Nous y sommes arrivés un dimanche à l'heure de la messe, dite selon le rite de l'église apostolique arménienne. Une trentaine de fidèles, surtout des femmes. L'office nous rappelle les rites syriaques. Un chœur de jeunes filles résonnait merveilleusement sous l'imposante coupole. Des raies de lumière perçaient l'obscurité de la nef. Les flammes des bougies oscillaient dans l'ombre. Lieu de recueillement mais public confidentiel.
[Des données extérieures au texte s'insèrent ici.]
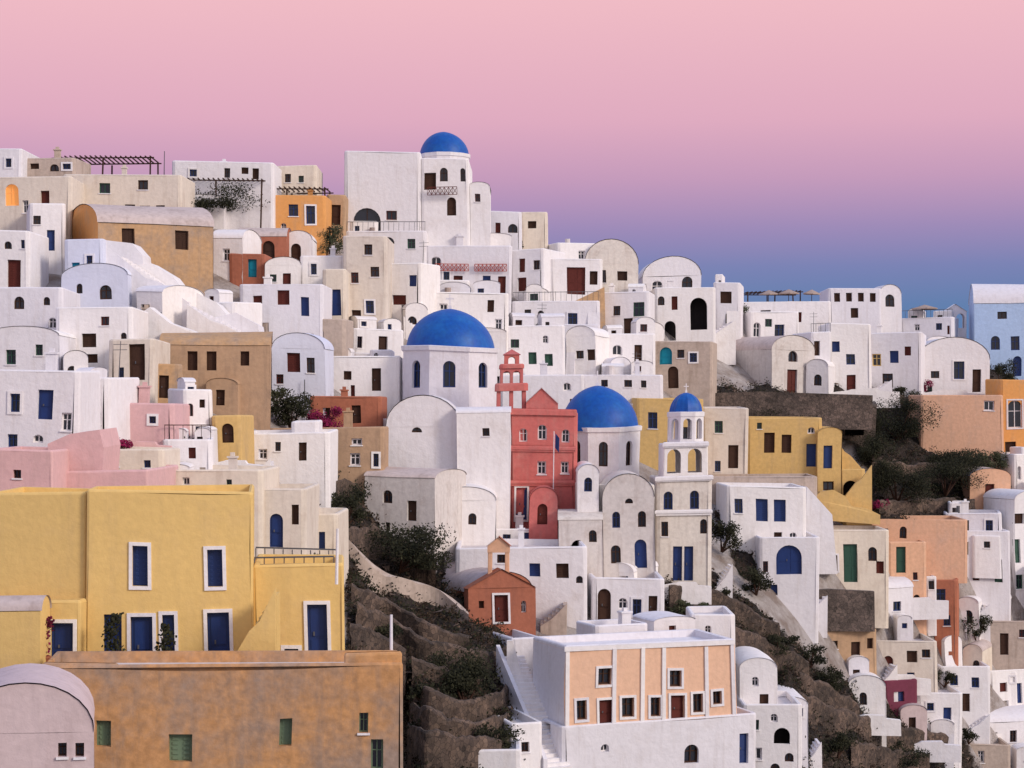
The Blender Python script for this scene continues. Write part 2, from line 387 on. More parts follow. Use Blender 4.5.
def dome(rt,cx,Yc,rpx,yt,yb,mt='dome',cross=True,n=32,name='dome',ribs=0,cs=1.):
    R=rpx/F*Yc; c=P(cx,yb,Yc); h=(yb-yt)/F*Yc; g=G(); N=12
    rr=lambda j:1+(.07 if ribs and j%4==0 else 0)
    g.grid([[c+Vector((math.cos(2*math.pi*j/n)*R*rr(j)*math.cos(k*math.pi/2/N),math.sin(2*math.pi*j/n)*R*rr(j)*math.cos(k*math.pi/2/N),h*math.sin(k*math.pi/2/N)*(1+.03*(k/N)**6))) for j in range(n)] for k in range(N+1)],True)
    o=mk(name,g,mt,rt,not ribs)
    if cross:
        g=G(); t=c+UP*h*1.02
        g.lb(t,XV,YV,-.12*cs,.12*cs,-.12*cs,.12*cs,0,.25*cs); g.lb(t,XV,YV,-.05*cs,.05*cs,-.05*cs,.05*cs,.25*cs,1.1*cs); g.lb(t,XV,YV,-.3*cs,-.051*cs,-.04,.04,.7*cs,.8*cs); g.lb(t,XV,YV,.051*cs,.3*cs,-.04,.04,.7*cs,.8*cs)
        mk('cross',g,'wh',o)
    return o
def prism(label,poly,mt,thick=.6,Y=None,name='retaining_wall',cat='wall',par=None):
    Y=Y or D(sum(p[0] for p in poly)/len(poly),max(p[1] for p in poly))
    g=G(); g.slab([P(x,y,Y) for x,y in poly],Vector((0,thick,0)))
    return mk(name,g,mt,par,label=None if par else label,cat=None if par else cat)
def stairs(label,x0,y0,x1,y1,mt='wh',w=1.8,Y=None,low=1.5,side=True,ph=.15):
    Y=Y or D((x0+x1)/2,max(y0,y1)); a=P(x0,y0,Y); b=P(x1,y1,Y)
    if a.z>b.z: a,b=b,a
    n=max(4,int((b.z-a.z)/.19)); rt=root('staircase',label,'staircase',a); g=G()
    for i in range(n):
        xa=a.x+(b.x-a.x)*i/n; xb=a.x+(b.x-a.x)*(i+1)/n; x0_,x1_=min(xa,xb),max(xa,xb)
        g.lb(Vector((0,Y,a.z)),XV,YV,x0_,x1_,.3,w,-low,(i+1)*(b.z-a.z)/n)
    mk('steps',g,mt,rt)
    if side:
        g=G(); m=(a+b)/2; q=(b-a)*.12; q.z=0
        g.slab([a-UP*low,Vector((b.x,Y,a.z-low)),b+UP*ph,m+q+UP*ph,m-q+UP*(ph-.35),a+UP*(ph*.6)],Vector((0,.28,0))); mk('parapet',g,mt,rt)
    return rt
def runstairs(label,A,d,wd,run,rise,width,mt='wh',low=3,par=None):
    rt=root('staircase',label,'staircase',A); g=G(); n=max(4,int(rise/.19))
    for i in range(n): g.lb(A,d,wd,run*i/n,run*(i+1)/n,.25,width,-low,(i+1)*rise/n)
    mk('steps',g,mt,rt); g=G(); g.slab([A-UP*low,A+d*run-UP*low,A+d*run+UP*(rise+.7),A+UP*.7],wd*.22); mk('parapet',g,mt,rt)
def shrub(label,px,py,w,h,mt='leaf',Y=None,name='shrub',cat='shrub',dens=1.,group=None,lumps=11,leaf=.2,trunk=.06):
    Y=(Y or D(px,py))-.3; k=Y/F; c=P(px,py,Y); rt=root(name,label,cat,c,group=group); w*=k; h*=k
    rn=random.Random(int(px*31+py)); g=G()
    ls=[(Vector((rn.uniform(-.38,.38)*w,rn.uniform(-.3,.3)*w,h*rn.uniform(trunk+.05,.7))),rn.uniform(.12,.28)) for _ in range(lumps)]
    n=int(min(7500,max(260,w*h*320*dens)))
    for i in range(n):
        q,r=ls[i%lumps]; d=Vector((rn.gauss(0,1),rn.gauss(0,1),rn.gauss(0,1))).normalized()*rn.uniform(.3,1.1)
        p=q+Vector((d.x*r*w,d.y*r*w,d.z*r*h)); p.z=max(.02,p.z); x=Vector((rn.gauss(0,1),rn.gauss(0,1),rn.gauss(0,1))).normalized(); y=x.orthogonal().normalized(); s=leaf*rn.uniform(.5,1.1)*.5
        p=c+p; g.poly([p-x*s,p+y*s*.6,p+x*s,p-y*s*.6])
    mk('crown' if cat=='tree' else 'foliage',g,mt,rt)
    g=G()
    for q,r in ls[:5]: g.tube(c-UP*.3,c+q*.9,.04+.02*h,.02,5)
    mk('trunk' if cat=='tree' else 'stem',g,'wood',rt)
def railing(label,x0,x1,y0,y1,Y=None,mt='metal',lattice=False,par=None,name='railing',cat='railing'):
    Y=Y or D((x0+x1)/2,y1); a=P(x0,y1,Y); b=P(x1,y1,Y); h=(y1-y0)/F*Y; L=b.x-a.x; g=G()
    g.lb(a,XV,YV,0,L,0,.05,h-.06,h); g.lb(a,XV,YV,0,L,0,.05,.05,.1); n=max(2,int(L/.35))
    for i in range(n+1): x=L*i/n; g.lb(a,XV,YV,x-.02,x+.02,.01,.04,.101,h-.061)
    if lattice:
        for i in range(n): g.tube(a+XV*(L*i/n)+UP*.1+YV*.02,a+XV*(L*(i+1)/n)+UP*(h-.07)+YV*.02,.03,.03,4); g.tube(a+XV*(L*(i+1)/n)+UP*.1+YV*.03,a+XV*(L*i/n)+UP*(h-.07)+YV*.03,.03,.03,4)
    return mk(name,g,mt,par,label=None if par else label,cat=None if par else cat)
def pergola(label,x0,x1,y0,y1,Y=None,dep=4,mt='wood'):
    Y=Y or D((x0+x1)/2,y1)-.5; a=P(x0,y1,Y); h=(y1-y0)/F*Y; L=(x1-x0)/F*Y; rt=root('pergola',label,'pergola',a)
    n=max(2,int(L/3))
    for i in range(n+1):
        for y in (0,dep): g=G(); x=L*i/n; g.lb(a,XV,YV,x-.06,x+.06,y-.06,y+.06,-1,h-.1); mk('post',g,mt,rt)
    for y in (0,dep): g=G(); g.lb(a,XV,YV,-.3,L+.3,y-.05,y+.05,h-.1,h); mk('beam',g,mt,rt)
    g=G(); k=int(L/.4)
    for i in range(k+1): x=L*i/k; g.lb(a,XV,YV,x-.04,x+.04,-.3,dep+.3,h+.003,h+.09)
    mk('slats',g,mt,rt)
def parasol(label,px,py,w,h,Y=None,mt='canvas'):
    Y=(Y or D(px,py))-1; c=P(px,py,Y); k=Y/F; h*=k; r=w*k/2; rt=root('parasol',label,'parasol',c); g=G(); g.tube(c-UP*.5,c+UP*h,.04,.03); mk('pole',g,'wood',rt)
    g=G(); n=8
    for i in range(n):
        t0,t1=2*math.pi*i/n,2*math.pi*(i+1)/n; e=lambda t,z:c+Vector((math.cos(t)*r,math.sin(t)*r,z))
        g.poly([c+UP*h,e(t0,h*.72),e(t1,h*.72)]); g.poly([e(t0,h*.72),e(t1,h*.72),e(t1,h*.64),e(t0,h*.64)])
    mk('canopy',g,mt,rt)
def pole(label,px,y0,y1,r=.06,Y=None,mt='wh'):
    Y=Y or D(px,y1)-1; g=G(); g.tube(P(px,y1,Y)-UP*.6,P(px,y0,Y),r,r*.8,8); mk('pole',g,mt,label=label,cat='pole')
# ---------------------------------------------------------------- terrain
WILD=[[(300,462),(345,455),(400,480),(445,520),(445,575),(500,622),(515,650),(560,650),(570,800),(405,800),(404,660),(345,655),(345,560),(308,520)],
[(652,572),(720,572),(790,630),(850,680),(930,715),(965,735),(1000,800),(815,800),(770,700),(735,650),(660,612)],
[(825,372),(915,380),(925,450),(1010,450),(1010,520),(880,522),(850,500),(868,470),(835,430)],[(712,505),(735,520),(795,590),(740,570)],[(700,385),(870,390),(870,425),(700,425)],[(980,330),(1024,340),(1024,400),(985,390)]]
def inside(u,v):
    for W in WILD:
        c=False; n=len(W)
        for i in range(n):
            x1,y1=W[i]; x2,y2=W[i-1]
            if (y1>v)!=(y2>v) and u<(x2-x1)*(v-y1)/(y2-y1)+x1: c=not c
        if c: return True
    return v>800
VT=[212,212,228,240,258,292,335,340,372]
def vtop(u):
    u=min(1023.9,max(0,u)); i=int(u//128); f=(u-US[i])/128; return VT[i]*(1-f)+VT[i+1]*f
def sm(x,a,b): t=min(1,max(0,(x-a)/(b-a))); return t*t*(3-2*t)
def T(u,v):
    d=D(u,v)
    if v>768: d-= (v-768)*.05
    d+=16*sm(u,505,540)*(1-sm(u,745,790))*sm(v,640,690)+14*sm(v,672,710)*(1-sm(u,390,425))
    p=P(u,v,d); w=inside(u,v)
    k=(1.1*noise.noise(p*.16)+.7*noise.noise(p*.45)+.35*noise.noise(p*1.2)+.2*noise.noise(p*2.6)) if w else 0
    return p+Vector((0,0,-.5+k))
g=G(); rows=[]; town=[]; us=list(range(-700,0,20))+list(range(0,1024,4))+list(range(1024,1740,20))
for back,dz in ((900,-60),(300,-30),(80,-4),(25,0)):
    rows.append([P(u,vtop(u),D(u,vtop(u)))+Vector((0,back,dz-.5)) for u in us]); town+=[0]*len(us)
NV=190
for j in range(NV+1):
    r=[]
    for u in us:
        v=vtop(u)+(860-vtop(u))*j/NV; r.append(T(u,v)); town.append(0 if inside(u,v) else 1)
    rows.append(r)
r=[]
for u in us: p=T(u,860); r.append(Vector((p.x,p.y-12,p.z-16))); town.append(0)
rows.append(r); r=[Vector((p.x,p.y-25,-2)) for p in r]; town+=[0]*len(us); rows.append(r)
g.grid(rows); o=mk('hillside',g,'ground',smooth=True,kind='structure')
at=o.data.attributes.new('town','FLOAT','POINT'); at.data.foreach_set('value',town)
g=G(); g.poly([(-20000,-3000,0),(20000,-3000,0),(20000,40000,0),(-20000,40000,0)]); mk('sea',g,'sea',kind='structure')
rn=random.Random(3); gs=G(); gd=G(); gr=G(); cnt=0
while cnt<12000:
    u=rn.uniform(300,1024); v=rn.uniform(370,790)
    if not inside(u,v): continue
    p=T(u,v); cnt+=1
    if rn.random()<.6:
        s=rn.choice((rn.uniform(.06,.2),rn.uniform(.1,.28),rn.uniform(.15,.4))); q=[p+Vector((rn.uniform(-1,1),rn.uniform(-1,1),rn.uniform(-.3,.8)))*s for _ in range(5)]
        gr.poly([q[0],q[1],q[2]]); gr.poly([q[0],q[2],q[3]]); gr.poly([q[0],q[3],q[4]]); gr.poly([q[1],q[2],q[4]]); gr.poly([q[1],q[3],q[4]])
        continue
    gg=gs if rn.random()<.5 else gd; R=rn.uniform(.2,.6)
    for _ in range(int(24*R)+6):
        d=Vector((rn.gauss(0,.5),rn.gauss(0,.5),abs(rn.gauss(0,.55))))*R; x=Vector((rn.gauss(0,1),rn.gauss(0,1),rn.gauss(0,1))).normalized(); y=x.orthogonal().normalized(); s=rn.uniform(.05,.13); c=p+d
        gg.poly([c-x*s,c+y*s*.6,c+x*s,c-y*s*.6])
mk('green_scrub',gs,'leaf',kind='stuff',label='low dark green scrub over the rocky slopes',cat='scrub')
mk('dry_scrub',gd,'dry',kind='stuff',label='low dry brown scrub over the rocky slopes',cat='scrub')
mk('loose_stones',gr,'stone',kind='stuff',label='loose stones lying on the slopes',cat='stones')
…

Nous avons pu constater que les églises arméniennes sont relativement peu fréquentées. Néanmoins tout arménien affirmera avec vigueur qu'il est chrétien et que l'Arménie est la plus ancienne nation chrétienne du monde. Il est vrai que l'identité arménienne s'est développée et se maintient par sa culture (et son alphabet) et son enracinement chrétien et ce, au travers de toutes les vicissitudes de son histoire (occupation russe, ottomans, persans, seldjoukides, séfévides, etc.) L'église apostolique arménienne, fondée par Saint Grégoire l'Illuminateur au IVème siècle domine le pays. On dénombre actuellement 8 millions d'arméniens dans le monde relevant de cette obédience. Cette église a été considérée comme schismatique au Vème siècle et rejetée au même titre que les églises orthodoxes, coptes ou syriaques., Le Pape  a reconnu qu'il s'agissait d'une erreur en 1996. Au 18ème siècle s'est développée une église arménienne catholique dont les adeptes se situent particulièrement dans la diaspora mais qui regroupe au sein du pays lui-même environ 250 000 fidèles. Quant à la prédominante église apostolique arménienne, elle tient à conserver son statut spécifique et se montre, paraît-il, très prudente envers un rapprochement avec d'autres églises chrétiennes.
Ici, on ne parle pas de l'Islam. Dire "Inch Allah", expression, pour nous, pratiquement passée dans la langue française, nous vaut une polie mais néanmoins ferme réprimande. L'Islam est assimilé aux voisins Azéris ou turcs et, bien sûr, renvoie aux ottomans et aux persécutions dont les arméniens ont été victimes.